What is needed:
Give the number of lines below that contain the word "from", and nothing else.

▶

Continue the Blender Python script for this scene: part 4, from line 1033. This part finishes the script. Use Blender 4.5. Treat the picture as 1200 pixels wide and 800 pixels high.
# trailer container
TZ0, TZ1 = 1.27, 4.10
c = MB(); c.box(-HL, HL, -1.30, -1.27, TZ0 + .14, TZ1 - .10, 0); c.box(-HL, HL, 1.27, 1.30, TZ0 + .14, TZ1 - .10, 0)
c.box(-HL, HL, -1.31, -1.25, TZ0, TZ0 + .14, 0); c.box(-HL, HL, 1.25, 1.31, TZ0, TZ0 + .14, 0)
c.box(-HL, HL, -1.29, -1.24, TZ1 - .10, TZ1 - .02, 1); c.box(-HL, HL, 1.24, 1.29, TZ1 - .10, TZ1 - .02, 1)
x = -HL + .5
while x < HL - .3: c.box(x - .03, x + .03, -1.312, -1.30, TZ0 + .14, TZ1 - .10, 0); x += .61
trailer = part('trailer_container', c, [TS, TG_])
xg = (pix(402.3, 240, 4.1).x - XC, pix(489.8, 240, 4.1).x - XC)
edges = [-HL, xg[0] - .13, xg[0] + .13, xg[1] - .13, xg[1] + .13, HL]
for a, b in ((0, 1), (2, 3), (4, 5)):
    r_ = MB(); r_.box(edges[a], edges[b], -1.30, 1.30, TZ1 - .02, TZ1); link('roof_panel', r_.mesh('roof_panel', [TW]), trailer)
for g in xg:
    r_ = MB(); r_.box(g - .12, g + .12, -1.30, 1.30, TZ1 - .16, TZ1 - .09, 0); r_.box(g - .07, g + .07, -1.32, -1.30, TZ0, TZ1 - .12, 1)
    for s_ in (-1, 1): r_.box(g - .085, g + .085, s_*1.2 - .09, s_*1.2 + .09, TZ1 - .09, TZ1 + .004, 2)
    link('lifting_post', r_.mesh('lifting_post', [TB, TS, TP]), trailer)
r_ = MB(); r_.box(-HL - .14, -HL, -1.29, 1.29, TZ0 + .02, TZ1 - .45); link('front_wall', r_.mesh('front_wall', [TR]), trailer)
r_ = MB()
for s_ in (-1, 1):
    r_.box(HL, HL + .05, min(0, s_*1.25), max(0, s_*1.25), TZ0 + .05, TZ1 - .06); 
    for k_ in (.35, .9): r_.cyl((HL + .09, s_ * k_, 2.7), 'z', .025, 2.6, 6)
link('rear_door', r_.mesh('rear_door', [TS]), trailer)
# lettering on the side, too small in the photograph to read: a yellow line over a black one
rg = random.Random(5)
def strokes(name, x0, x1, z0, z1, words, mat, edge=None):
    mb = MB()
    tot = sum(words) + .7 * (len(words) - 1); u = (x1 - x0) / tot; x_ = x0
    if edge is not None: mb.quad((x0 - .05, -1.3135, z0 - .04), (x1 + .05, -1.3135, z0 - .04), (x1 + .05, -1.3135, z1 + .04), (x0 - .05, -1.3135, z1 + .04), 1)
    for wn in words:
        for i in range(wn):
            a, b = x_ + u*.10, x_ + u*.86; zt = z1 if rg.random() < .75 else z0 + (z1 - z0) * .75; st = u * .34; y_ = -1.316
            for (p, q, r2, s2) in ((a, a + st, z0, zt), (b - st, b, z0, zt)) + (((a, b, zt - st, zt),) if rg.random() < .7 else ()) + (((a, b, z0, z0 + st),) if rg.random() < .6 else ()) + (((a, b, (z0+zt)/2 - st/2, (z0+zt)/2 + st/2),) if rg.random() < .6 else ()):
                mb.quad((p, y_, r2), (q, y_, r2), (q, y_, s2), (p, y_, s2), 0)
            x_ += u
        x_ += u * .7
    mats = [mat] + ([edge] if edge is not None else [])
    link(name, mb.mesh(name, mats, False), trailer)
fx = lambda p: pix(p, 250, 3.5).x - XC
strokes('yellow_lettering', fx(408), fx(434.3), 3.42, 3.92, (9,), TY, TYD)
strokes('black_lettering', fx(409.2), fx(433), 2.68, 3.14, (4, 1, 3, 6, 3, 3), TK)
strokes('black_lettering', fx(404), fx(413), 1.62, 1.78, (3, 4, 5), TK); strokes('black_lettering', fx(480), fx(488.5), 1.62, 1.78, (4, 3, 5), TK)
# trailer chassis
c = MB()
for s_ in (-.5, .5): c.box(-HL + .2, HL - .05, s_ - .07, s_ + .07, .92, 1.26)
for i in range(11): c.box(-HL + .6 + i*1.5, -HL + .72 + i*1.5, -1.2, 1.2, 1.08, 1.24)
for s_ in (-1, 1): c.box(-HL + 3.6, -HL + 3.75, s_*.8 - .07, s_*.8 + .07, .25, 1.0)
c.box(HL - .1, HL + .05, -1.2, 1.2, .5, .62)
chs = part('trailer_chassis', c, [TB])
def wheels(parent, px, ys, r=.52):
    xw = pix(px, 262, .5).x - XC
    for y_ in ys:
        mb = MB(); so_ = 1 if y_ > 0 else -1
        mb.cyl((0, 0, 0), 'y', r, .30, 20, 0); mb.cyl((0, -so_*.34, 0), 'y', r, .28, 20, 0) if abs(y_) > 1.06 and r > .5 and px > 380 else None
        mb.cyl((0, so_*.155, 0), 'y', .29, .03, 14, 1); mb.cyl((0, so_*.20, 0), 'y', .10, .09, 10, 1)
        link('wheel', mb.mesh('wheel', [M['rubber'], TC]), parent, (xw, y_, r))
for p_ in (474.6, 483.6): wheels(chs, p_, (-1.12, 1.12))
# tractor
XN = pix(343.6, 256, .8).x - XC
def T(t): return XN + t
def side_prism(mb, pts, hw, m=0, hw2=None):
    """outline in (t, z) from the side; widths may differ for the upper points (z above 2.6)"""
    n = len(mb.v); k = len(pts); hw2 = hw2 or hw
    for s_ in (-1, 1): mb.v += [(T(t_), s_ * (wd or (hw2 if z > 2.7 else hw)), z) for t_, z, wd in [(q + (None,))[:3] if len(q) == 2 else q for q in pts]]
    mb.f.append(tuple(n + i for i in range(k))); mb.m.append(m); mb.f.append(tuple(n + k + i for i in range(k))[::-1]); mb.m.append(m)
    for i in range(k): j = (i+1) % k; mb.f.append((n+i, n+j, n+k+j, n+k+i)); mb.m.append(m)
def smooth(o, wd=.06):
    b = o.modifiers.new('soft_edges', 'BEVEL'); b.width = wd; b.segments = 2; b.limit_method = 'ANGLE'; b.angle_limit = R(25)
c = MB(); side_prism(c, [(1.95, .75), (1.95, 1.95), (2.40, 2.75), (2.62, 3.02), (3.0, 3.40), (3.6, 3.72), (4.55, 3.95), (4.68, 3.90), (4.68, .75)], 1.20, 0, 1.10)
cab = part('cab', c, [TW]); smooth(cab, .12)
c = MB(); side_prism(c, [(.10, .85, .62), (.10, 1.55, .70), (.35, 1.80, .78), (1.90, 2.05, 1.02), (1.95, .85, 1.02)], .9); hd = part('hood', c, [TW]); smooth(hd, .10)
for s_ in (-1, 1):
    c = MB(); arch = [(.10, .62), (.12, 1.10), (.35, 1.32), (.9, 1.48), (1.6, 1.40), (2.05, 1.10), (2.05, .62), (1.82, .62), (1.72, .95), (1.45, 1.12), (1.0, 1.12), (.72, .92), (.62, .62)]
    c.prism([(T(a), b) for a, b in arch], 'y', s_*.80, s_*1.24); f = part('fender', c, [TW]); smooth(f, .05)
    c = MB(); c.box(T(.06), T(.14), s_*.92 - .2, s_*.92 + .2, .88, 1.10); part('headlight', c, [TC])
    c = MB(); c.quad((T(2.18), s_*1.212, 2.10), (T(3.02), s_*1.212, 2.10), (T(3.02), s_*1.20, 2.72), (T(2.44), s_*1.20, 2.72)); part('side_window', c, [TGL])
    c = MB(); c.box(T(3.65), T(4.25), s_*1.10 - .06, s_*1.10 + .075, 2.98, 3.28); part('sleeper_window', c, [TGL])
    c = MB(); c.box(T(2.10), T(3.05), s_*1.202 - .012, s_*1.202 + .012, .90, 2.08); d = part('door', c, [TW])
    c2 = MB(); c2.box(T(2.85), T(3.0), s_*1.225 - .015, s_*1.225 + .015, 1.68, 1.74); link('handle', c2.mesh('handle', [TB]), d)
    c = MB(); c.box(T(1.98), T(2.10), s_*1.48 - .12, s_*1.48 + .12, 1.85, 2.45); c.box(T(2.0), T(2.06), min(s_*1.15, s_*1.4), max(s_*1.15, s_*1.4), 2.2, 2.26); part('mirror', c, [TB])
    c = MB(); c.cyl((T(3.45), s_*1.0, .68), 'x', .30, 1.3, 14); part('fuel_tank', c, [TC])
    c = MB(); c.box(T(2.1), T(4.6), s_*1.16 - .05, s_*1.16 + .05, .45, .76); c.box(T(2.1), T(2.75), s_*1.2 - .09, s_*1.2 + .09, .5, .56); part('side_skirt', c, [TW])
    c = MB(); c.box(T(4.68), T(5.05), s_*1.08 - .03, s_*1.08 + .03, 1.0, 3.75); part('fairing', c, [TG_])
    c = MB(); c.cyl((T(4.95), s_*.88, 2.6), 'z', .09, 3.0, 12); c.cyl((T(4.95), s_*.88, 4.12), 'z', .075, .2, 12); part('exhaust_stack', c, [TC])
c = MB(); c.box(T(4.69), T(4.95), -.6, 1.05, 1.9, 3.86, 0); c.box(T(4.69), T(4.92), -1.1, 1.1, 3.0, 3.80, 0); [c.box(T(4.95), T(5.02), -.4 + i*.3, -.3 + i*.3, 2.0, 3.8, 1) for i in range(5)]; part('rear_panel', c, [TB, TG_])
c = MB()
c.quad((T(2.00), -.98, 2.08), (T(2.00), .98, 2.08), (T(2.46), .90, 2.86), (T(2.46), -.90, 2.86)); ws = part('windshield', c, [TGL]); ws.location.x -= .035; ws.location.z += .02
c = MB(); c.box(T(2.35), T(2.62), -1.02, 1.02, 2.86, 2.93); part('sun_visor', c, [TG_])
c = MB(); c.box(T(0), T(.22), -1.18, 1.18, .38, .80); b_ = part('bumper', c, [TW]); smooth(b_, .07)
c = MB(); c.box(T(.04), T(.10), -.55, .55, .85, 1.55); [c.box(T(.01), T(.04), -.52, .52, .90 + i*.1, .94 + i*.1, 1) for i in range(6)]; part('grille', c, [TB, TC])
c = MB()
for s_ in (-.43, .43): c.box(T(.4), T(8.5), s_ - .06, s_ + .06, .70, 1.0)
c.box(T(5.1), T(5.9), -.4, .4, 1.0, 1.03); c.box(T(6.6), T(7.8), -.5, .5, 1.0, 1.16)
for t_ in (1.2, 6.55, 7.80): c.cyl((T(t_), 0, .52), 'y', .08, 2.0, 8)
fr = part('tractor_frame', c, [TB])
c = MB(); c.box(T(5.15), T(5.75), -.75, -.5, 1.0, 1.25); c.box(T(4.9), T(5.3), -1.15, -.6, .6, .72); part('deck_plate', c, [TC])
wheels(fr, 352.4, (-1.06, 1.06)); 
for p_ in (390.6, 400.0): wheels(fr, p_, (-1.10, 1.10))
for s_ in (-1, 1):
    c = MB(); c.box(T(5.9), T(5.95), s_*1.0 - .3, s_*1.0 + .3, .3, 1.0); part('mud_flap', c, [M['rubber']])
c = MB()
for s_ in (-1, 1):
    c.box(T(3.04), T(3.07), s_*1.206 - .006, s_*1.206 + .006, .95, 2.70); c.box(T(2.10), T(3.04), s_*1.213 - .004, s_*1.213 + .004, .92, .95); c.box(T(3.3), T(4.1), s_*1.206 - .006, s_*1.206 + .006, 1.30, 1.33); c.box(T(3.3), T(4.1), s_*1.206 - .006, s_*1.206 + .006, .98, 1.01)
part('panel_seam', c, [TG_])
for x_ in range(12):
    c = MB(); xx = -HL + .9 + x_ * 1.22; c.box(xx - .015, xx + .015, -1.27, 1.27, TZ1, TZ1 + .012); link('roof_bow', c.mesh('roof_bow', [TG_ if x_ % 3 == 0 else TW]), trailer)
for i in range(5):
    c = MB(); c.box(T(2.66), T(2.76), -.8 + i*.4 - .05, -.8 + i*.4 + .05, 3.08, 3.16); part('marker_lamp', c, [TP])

◀

Full solution:
2